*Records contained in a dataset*
_ _ _ _ _ _ _
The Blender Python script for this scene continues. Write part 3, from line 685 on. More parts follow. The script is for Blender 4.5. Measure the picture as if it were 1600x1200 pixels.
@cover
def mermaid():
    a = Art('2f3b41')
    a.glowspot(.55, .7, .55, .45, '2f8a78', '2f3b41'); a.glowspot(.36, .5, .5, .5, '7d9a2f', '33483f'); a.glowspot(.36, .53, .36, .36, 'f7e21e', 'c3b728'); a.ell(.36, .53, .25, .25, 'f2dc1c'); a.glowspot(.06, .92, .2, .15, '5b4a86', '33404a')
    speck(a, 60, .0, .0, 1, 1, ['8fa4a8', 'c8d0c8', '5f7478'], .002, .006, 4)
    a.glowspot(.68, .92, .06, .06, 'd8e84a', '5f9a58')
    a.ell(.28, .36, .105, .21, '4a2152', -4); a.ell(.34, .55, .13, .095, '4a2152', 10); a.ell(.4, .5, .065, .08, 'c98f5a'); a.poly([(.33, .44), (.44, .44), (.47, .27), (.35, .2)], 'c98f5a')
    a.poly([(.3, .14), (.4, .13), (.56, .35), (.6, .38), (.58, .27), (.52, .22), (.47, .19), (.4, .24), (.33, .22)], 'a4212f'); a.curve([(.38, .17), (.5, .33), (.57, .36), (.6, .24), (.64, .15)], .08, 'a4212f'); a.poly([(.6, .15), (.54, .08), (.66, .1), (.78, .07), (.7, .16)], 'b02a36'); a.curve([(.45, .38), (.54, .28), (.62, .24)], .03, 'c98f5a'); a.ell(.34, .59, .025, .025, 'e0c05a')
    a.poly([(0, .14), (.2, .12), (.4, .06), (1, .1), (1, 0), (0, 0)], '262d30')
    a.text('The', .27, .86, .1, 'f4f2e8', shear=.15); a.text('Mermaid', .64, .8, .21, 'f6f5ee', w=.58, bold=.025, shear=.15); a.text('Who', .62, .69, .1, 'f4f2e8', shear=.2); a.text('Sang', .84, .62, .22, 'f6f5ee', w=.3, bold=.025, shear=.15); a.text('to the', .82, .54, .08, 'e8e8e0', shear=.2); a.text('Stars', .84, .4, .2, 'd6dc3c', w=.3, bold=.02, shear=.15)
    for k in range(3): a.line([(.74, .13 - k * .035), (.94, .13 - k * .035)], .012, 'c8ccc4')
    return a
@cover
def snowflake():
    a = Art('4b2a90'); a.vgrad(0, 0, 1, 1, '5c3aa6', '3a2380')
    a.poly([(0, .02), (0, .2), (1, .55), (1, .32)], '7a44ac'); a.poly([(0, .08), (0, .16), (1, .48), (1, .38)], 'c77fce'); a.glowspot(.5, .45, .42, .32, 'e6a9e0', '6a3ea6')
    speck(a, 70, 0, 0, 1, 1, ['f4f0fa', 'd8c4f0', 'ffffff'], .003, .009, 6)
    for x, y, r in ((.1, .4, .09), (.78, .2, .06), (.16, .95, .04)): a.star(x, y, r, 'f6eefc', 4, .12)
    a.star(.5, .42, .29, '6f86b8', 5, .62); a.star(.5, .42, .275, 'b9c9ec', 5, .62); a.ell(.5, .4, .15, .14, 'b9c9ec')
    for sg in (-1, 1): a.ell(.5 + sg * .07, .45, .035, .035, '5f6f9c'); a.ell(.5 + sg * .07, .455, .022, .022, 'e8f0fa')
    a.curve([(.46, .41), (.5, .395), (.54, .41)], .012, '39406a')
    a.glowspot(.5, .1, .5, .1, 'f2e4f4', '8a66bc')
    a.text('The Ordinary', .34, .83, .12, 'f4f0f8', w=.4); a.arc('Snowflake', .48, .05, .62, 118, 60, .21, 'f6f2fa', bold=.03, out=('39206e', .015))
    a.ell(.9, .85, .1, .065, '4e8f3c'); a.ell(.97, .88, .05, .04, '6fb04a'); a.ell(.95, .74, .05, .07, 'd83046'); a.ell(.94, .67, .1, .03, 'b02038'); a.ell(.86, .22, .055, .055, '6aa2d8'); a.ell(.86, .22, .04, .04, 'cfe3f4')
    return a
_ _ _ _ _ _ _
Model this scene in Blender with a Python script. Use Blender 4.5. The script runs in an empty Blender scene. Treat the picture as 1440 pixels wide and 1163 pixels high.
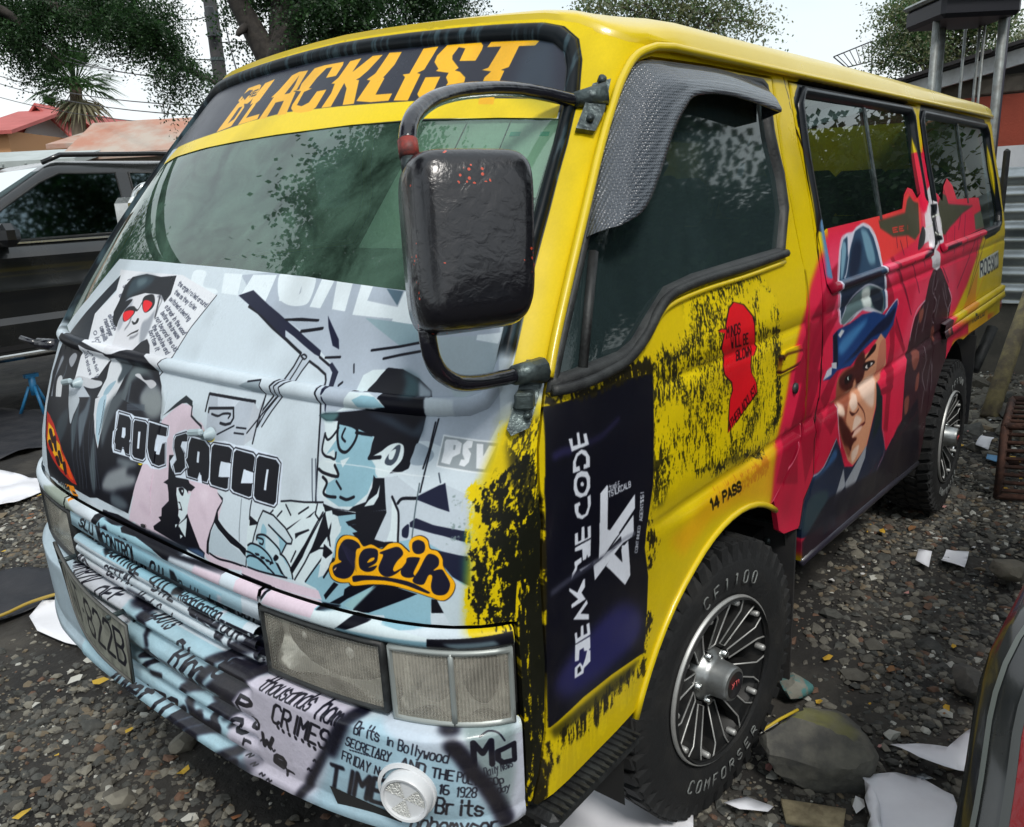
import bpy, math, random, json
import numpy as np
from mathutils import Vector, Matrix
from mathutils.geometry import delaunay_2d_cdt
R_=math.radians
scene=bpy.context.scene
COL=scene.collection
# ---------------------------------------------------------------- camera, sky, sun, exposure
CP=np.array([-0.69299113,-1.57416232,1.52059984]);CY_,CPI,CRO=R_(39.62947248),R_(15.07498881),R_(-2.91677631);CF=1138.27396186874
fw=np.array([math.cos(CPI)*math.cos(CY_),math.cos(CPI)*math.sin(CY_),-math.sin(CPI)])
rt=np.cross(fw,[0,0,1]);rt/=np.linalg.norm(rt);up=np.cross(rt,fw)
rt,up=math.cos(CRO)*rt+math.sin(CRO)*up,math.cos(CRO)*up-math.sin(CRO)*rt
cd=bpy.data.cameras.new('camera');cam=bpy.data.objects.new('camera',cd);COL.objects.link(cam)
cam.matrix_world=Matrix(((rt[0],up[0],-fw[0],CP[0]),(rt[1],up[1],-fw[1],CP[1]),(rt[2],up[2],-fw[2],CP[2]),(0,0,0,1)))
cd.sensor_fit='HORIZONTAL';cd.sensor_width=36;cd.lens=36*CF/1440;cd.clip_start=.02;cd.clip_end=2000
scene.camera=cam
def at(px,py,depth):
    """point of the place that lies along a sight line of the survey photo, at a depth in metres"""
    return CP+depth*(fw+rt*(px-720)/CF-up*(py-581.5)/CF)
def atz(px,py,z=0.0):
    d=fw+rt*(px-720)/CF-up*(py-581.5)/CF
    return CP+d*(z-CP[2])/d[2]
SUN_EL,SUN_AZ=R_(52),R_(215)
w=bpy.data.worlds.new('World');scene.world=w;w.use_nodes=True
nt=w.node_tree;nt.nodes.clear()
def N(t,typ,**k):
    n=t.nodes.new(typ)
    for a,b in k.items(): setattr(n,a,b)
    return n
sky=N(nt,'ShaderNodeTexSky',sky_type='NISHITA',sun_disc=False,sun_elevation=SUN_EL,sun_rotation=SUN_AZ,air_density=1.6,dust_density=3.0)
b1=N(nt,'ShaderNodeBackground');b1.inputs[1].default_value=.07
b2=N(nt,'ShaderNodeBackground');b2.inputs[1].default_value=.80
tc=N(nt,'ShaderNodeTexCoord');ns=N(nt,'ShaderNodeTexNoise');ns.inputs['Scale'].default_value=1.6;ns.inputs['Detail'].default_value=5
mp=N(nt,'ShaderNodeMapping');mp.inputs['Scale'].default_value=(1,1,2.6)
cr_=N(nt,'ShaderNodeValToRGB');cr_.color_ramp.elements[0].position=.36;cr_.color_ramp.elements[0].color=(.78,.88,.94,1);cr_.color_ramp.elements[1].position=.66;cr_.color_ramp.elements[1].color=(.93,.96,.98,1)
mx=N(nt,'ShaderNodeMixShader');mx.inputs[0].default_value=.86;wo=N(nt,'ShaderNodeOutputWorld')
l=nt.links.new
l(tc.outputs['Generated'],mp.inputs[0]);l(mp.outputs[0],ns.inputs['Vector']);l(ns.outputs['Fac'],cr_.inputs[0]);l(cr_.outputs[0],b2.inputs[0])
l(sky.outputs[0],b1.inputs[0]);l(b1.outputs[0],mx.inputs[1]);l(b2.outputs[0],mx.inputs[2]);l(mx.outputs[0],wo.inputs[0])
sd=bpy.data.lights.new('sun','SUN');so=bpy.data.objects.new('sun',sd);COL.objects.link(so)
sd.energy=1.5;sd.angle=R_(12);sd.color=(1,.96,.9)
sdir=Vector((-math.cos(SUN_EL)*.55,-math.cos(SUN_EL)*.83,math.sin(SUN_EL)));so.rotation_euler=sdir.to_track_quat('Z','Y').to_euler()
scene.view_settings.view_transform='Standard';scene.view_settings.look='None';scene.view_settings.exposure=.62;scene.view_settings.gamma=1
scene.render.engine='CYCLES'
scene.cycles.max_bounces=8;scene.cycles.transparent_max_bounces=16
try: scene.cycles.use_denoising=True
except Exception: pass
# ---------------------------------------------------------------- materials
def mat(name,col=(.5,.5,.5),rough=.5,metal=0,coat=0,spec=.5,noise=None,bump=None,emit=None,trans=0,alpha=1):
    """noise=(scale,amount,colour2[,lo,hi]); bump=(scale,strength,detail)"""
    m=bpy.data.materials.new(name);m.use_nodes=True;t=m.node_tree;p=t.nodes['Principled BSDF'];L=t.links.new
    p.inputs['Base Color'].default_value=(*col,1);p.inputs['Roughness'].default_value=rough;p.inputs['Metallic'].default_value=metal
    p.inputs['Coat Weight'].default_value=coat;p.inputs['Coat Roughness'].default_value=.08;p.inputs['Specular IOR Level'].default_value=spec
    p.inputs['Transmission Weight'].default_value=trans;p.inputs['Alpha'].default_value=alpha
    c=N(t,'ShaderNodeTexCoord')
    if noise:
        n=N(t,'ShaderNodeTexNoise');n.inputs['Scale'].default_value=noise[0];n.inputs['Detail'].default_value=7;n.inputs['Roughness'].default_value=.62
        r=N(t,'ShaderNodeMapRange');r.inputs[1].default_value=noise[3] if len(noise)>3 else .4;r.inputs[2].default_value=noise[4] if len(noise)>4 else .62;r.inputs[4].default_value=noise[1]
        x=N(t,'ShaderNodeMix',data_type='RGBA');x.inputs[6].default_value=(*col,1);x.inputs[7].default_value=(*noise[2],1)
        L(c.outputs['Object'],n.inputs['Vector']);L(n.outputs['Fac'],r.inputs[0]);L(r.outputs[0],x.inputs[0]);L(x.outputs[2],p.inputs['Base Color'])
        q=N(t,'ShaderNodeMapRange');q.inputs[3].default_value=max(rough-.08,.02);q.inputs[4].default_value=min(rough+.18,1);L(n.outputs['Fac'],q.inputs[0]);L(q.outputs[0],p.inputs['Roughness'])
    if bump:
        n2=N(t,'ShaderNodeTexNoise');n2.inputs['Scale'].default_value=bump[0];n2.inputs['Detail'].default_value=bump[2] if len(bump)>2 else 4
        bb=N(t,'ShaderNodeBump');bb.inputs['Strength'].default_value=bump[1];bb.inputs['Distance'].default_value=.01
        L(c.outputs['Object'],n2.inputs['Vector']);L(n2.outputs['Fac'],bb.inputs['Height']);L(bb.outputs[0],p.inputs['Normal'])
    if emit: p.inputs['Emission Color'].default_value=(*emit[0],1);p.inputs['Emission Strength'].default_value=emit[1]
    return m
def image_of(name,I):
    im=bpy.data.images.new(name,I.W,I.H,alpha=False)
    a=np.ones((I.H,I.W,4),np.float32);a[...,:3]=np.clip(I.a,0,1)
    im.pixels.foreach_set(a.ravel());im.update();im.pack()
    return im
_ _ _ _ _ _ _
*The problem*
Find the lines that include the string "from", then copy each of them.

*Output below*
The Blender Python script for this scene continues. Write part 3, from line 685 on. More parts follow. The script is for Blender 4.5. Measure the picture as if it were 1600x1200 pixels.
from mathutils import Vector, Matrix
from mathutils.geometry import delaunay_2d_cdt